Mr. Rothenbuhler announced the reconciliation in an email to party members Friday and reminded them of the party’s annual dinner Oct. 27 at Premier Banquet Facility in South Toledo.

As a footnote, Mr. Rothenbuhler pledged party headquarters will open any day until Election Day that party members or candidates request, as well as on a set schedule of Mondays and Thursdays.

Ms. Harper’s forced resignation last week came one day after four top party leaders met at the offices of the United Auto Workers in Maumee to discuss the situation. Attending that meeting were former Mayors Carty Finkbeiner and Jack Ford, County Commissioner Pete Gerken, party Central Committee Chairman Gary Johnson, and UAW Region 2B Director Ken Lortz.

Mr. Finkbeiner said a consensus of most of the group was that the party needed a new executive director. In retrospect Friday, he said “all of us have a responsibility to step up to the plate and be more accepting of new people coming into the party, more positive, more welcoming.”

Mr. Gerken also accepted the return to the previous status quo, saying, “I think we’re back with our primary focus, which is working to get our candidates elected. If it is worked out among those people at the top, then the rest of those in the rank and file will continue to work to get our candidates elected.”

Ms.
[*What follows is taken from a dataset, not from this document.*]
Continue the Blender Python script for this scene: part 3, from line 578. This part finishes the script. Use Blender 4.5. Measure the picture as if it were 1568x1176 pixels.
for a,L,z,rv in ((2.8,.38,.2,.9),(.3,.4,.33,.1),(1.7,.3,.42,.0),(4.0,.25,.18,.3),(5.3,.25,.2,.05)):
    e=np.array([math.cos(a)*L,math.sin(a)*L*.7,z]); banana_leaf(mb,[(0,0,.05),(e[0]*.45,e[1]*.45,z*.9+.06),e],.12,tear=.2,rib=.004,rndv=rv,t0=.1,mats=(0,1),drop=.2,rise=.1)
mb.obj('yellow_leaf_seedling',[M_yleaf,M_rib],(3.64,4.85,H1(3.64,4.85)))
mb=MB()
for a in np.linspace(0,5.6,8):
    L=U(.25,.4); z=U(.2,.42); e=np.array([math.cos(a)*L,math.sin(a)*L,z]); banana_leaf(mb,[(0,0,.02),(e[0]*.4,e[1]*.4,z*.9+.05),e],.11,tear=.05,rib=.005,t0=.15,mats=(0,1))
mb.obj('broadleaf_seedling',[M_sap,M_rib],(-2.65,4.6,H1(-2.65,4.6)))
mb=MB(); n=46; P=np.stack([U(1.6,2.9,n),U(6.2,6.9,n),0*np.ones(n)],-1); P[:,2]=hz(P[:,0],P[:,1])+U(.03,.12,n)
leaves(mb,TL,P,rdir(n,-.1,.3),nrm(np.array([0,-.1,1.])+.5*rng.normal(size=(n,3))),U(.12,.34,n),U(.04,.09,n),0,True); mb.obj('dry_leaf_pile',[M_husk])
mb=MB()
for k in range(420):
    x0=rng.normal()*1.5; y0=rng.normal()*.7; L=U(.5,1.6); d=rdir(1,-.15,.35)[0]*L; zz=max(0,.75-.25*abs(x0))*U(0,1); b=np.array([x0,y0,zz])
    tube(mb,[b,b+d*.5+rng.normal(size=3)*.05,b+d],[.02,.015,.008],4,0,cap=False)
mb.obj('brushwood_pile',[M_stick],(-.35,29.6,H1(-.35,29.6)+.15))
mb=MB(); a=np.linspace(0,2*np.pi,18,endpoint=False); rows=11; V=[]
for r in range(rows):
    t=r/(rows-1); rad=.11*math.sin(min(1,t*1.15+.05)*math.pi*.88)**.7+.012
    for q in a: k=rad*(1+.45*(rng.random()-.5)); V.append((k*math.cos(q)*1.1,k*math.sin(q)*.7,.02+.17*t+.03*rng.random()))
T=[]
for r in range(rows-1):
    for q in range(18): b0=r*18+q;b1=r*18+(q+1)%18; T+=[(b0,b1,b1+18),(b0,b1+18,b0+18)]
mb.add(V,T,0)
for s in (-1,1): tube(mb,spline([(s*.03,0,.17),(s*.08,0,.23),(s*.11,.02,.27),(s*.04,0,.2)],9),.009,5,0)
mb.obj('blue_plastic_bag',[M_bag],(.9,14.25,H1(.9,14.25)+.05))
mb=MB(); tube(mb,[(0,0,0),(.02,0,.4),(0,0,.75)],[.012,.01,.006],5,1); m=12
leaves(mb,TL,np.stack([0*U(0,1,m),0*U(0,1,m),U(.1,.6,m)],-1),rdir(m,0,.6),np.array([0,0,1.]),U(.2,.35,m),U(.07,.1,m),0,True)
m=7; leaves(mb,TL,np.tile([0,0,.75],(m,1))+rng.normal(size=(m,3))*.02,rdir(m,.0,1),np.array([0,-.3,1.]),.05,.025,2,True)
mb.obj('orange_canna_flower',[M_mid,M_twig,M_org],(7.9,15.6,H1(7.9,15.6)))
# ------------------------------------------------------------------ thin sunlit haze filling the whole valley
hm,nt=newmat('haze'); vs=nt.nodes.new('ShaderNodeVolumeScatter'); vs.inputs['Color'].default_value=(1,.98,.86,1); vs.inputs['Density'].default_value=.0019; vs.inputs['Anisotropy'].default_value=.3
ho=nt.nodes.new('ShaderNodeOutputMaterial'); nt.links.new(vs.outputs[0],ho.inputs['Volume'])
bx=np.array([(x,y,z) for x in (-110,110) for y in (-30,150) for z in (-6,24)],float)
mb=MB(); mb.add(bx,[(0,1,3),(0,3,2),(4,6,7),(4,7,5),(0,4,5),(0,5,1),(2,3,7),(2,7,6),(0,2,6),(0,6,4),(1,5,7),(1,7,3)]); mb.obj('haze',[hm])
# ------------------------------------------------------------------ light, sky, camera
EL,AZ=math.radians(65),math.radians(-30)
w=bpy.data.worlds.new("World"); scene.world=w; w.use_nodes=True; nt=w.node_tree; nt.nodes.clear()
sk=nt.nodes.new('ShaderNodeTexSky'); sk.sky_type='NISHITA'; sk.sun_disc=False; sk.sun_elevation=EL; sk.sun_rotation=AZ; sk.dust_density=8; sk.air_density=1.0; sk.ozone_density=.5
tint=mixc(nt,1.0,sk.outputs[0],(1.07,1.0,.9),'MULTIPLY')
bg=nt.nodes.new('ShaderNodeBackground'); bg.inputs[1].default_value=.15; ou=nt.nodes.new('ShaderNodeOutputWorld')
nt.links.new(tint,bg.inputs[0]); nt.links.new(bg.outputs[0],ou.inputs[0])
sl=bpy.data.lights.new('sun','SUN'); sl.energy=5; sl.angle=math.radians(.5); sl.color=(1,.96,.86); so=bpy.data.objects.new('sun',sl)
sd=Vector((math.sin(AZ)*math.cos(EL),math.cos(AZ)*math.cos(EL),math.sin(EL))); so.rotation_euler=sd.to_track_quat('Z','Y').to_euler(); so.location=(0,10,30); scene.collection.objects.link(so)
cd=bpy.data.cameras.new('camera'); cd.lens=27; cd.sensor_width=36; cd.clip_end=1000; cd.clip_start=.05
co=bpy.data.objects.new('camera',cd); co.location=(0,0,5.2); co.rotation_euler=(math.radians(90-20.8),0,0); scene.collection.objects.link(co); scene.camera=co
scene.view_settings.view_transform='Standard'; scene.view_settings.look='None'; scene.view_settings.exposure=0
Harper's departure also came about a week after she angered supporters of mayoral candidate D. Michael Collins by opposing a vote to endorse him for mayor in a meeting of the party’s executive committee. The union faction of the party wanted to get behind Mr. Collins, but Ms. Harper and others disagreed and prevailed in the 24-23 vote.

For the first time in modern memory, no Democrat advanced past the primary to be on Toledo’s general-election ballot for mayor. Two Democrats competed — Lucas County Auditor Anita Lopez and Toledo Councilman Joe McNamara. Neither finished as one of the top two vote-getters. Those slots went to independents Mayor Mike Bell and Councilman Collins.

The party also came up short in the contest for city council at-large. The party endorsed only three candidates for the six seats: incumbents Steve Steel, Adam Martinez, and Shaun Enright.

Mr. Rothenbuhler said he tried to get candidates to run without success, and he blamed the party’s bylaw, in place for about 10 years, that prohibits the party from endorsing a candidate in a primary when two qualified Democrats are competing.